La Capitale, insomma, rischia un colpo mortale. Anche perché le risorse e le funzioni che soprattutto Veneto e Lombardia chiedono sono decisamente rilevanti. A cominciare dai 200 mila dipendenti della scuola, che da soli si portano dietro otto miliardi di euro di risorse attualmente gestite dallo Stato centrale. Alle Regioni, secondo le bozze d'intesa, passeranno da subito i dirigenti scolastici che finiranno in un ruolo creato ex novo. Così come nei nuovi ruoli finirà tutto il personale di nuova assunzione sia a tempo determinato che indeterminato. Ma rispetto alle indiscrezioni della vigilia c'è una novità importante: i professori e il personale non docente attualmente in carico allo Stato, potrà decidere se rimanere nei ruoli del ministero dell'Istruzione oppure passare a quelli della Regione. È questo il vero grimaldello per svuotare il dicastero romano di competenze e risorse.

I CRITERI
La separazione delle ricche Regioni del Nord è certificata soprattutto dalle questioni finanziarie. Veneto e Lombardia tratterranno sul territorio una parte del gettito Irpef (ed eventualmente di altre imposte), o avranno un'aliquota regionale da far valere sempre sulla stessa base imponibile (ossia a parità di tasse). Inizialmente quanta parte di imposte trattenere sarà determinata sui costi storici delle risorse umane e strumentali trasferite. Ma entro un anno dovranno essere determinati dei «fabbisogni standard» che entro altri cinque anni dovranno divenire il «parametro di riferimento» delle risorse da trattenere nelle Regioni. E questo parametro, dicono le bozze di accordo, andrà calcolato «in relazione alla popolazione residente e al gettito dei tributi maturati sul territorio regionale». Significa che quanto più la Regione è ricca tante più risorse avrà a disposizione per i suoi servizi. Ma c'è di più. L'eventuale variazione del gettito maturato nel territorio della Regione grazie ai tributi compartecipati rispetto a quello che sarà riconosciuto attraverso i fabbisogni standard, sarà di competenza della Regione. Significa che se Veneto o Lombardia hanno ottenuto più soldi del reale costo dei servizi, quei maggiori fondi resteranno nelle loro disponibilità e non torneranno allo Stato centrale. Così come sia la Lombardia che il Veneto chiedono mani libere sul Fisco.

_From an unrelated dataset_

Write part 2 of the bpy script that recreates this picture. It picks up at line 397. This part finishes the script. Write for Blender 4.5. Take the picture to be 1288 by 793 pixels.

Vogliono cioè, il pieno controllo delle tasse locali, la possibilità di decidere le aliquote, il controllo del prelievo sulle automobili e anche quello sui fondi pensione. Le due Regioni pretendono anche di potersi separare dallo Stato per quanto riguarda tutte le regole sul pareggio di bilancio previsto dall'articolo 81 della Costituzione, decidendo da sole il contributo da dare ai conti pubblici nazionali. Roma, insomma, finirebbe per essere sempre più distante. E più piccola.